Sailings to and from the island of Lewis were seriously disrupted earlier this week after the CalMac ferry Isle of Lewis broke down again.

It meant motorists had to drive from Lewis to Harris to get the ferry to Skye and then onwards to the mainland.

That was before that old warhorse, the Isle of Arran, dragged herself up from the two vessel Islay service to relieve the build up of traffic in Stornoway for a couple of days.

But the 30-year-old Arran is significantly slower and smaller, so levels of frustration with the Stornoway to Ullapool service were growing on Lewis.

But it all served as a reminder that this year marks the 50th anniversary of the first car ferries coming to the Hebridean routes with the introduction of "the triplets" - the Columba, the Hebrides and the Clansman . This was still in the David MacBrayne era, and before the merger with the Caledonian Steam Packet company's operation on the Clyde to create Caledonian MacBrayne.

Capable of carrying 50 cars, and 600 passengers, the new ferries revolutionised services to the islands by the speed with which they could load and unload vehicles and livestock

Their side lifts with turntables could bring several cars down to the car deck at a time. This would be seen as a laughably slow operation today when we have become so used to the speed with which the roll-on-roll-off (RoRo) ferries load and unload. But compared to what had gone before, it was slickness itself.

Prior to that, cars were lifted on to the forward deck of the likes of the Claymore and Loch Seaforth one at a time by a derrick. They were then secured before the next one was lifted on, with the process being undertaken in reverse when the vessel arrived at its destination.
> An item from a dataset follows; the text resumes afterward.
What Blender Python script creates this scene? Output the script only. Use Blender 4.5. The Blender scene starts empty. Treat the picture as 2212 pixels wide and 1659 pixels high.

Also the capacity was transformed. The Claymore could carry only a dozen cars on its service to Tiree, Coll and Barra. The old Loch Seaforth meanwhile had space for 16 on its Mallaig-Kyle of Lochalsh-Stornoway run.

The three new car ferries were give three routes they became closely identified with over their 20 odd years of service.

Ian McCrorie, the esteemed ferry historian, records that the Hebrides, the Heb, began on April 15 to operate a new triangular route between Uig in Skye across to Lochmaddy in North Uist and Tarbert on Harris.

The second sister, the Clansman, entered service on June 5 between Mallaig and Armadale on Skye's Sleat peninsula

The Columba was to serve on the Mull-Oban service starting on July 30. But before then a new pier had to be built at Craignure.

Previously, only passengers got on or off at Craignure. The ships serving Mull , such as the the Lochearn, would slow down or stop off Craignure and a motor flit boat - "a red boat" - would come out with passengers and take those landing to the old pier.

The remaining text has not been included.